Omit the pictures and print exactly the lines of the listing below, starting at the first and ending at the line containing "8).build('curtain_rod', M['frame'], cu)".

■ ■ ■ ■

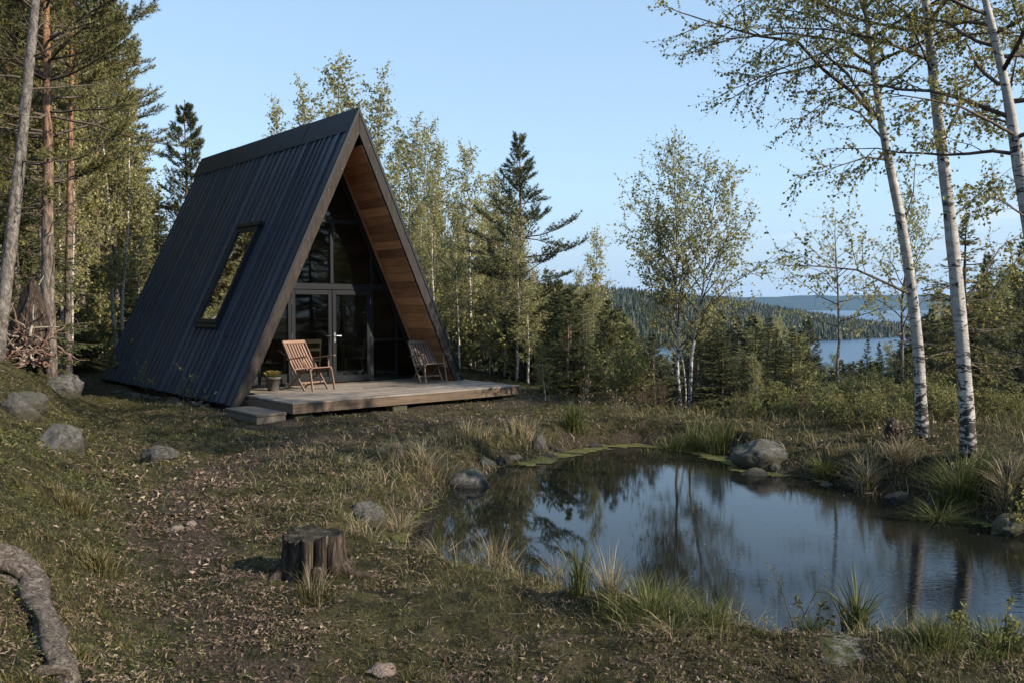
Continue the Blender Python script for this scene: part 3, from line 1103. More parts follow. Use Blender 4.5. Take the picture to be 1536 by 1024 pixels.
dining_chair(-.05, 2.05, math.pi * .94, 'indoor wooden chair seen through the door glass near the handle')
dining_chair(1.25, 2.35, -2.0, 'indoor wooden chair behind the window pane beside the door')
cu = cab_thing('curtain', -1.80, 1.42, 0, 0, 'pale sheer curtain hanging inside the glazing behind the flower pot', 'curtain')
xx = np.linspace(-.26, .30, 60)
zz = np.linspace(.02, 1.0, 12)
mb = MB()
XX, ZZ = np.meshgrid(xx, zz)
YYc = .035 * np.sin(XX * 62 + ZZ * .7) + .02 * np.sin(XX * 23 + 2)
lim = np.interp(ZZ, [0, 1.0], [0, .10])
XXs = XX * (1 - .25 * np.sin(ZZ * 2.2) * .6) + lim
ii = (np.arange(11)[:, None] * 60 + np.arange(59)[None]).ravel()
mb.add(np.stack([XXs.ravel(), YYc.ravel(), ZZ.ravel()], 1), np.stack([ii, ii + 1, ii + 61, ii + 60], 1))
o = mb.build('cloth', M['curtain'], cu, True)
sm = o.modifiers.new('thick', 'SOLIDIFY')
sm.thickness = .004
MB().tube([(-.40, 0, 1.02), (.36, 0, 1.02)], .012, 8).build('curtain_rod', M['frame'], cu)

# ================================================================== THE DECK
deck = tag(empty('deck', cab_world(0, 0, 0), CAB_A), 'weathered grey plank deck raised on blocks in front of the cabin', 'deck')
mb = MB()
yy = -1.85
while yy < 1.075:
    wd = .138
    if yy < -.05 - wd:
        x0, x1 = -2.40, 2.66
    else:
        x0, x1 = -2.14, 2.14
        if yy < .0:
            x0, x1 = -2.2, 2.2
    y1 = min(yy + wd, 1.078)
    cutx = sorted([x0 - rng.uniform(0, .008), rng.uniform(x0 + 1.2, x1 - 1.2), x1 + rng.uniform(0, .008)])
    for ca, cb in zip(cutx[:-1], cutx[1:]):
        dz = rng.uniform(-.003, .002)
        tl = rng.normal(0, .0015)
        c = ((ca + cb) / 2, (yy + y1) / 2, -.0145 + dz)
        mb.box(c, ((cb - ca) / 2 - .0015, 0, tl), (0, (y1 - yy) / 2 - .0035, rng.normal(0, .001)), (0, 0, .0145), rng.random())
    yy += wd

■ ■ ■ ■

# The answer
Continue the Blender Python script for this scene: part 3, from line 1103. More parts follow. Use Blender 4.5. Take the picture to be 1536 by 1024 pixels.
dining_chair(-.05, 2.05, math.pi * .94, 'indoor wooden chair seen through the door glass near the handle')
dining_chair(1.25, 2.35, -2.0, 'indoor wooden chair behind the window pane beside the door')
cu = cab_thing('curtain', -1.80, 1.42, 0, 0, 'pale sheer curtain hanging inside the glazing behind the flower pot', 'curtain')
xx = np.linspace(-.26, .30, 60)
zz = np.linspace(.02, 1.0, 12)
mb = MB()
XX, ZZ = np.meshgrid(xx, zz)
YYc = .035 * np.sin(XX * 62 + ZZ * .7) + .02 * np.sin(XX * 23 + 2)
lim = np.interp(ZZ, [0, 1.0], [0, .10])
XXs = XX * (1 - .25 * np.sin(ZZ * 2.2) * .6) + lim
ii = (np.arange(11)[:, None] * 60 + np.arange(59)[None]).ravel()
mb.add(np.stack([XXs.ravel(), YYc.ravel(), ZZ.ravel()], 1), np.stack([ii, ii + 1, ii + 61, ii + 60], 1))
o = mb.build('cloth', M['curtain'], cu, True)
sm = o.modifiers.new('thick', 'SOLIDIFY')
sm.thickness = .004
MB().tube([(-.40, 0, 1.02), (.36, 0, 1.02)], .012, 8).build('curtain_rod', M['frame'], cu)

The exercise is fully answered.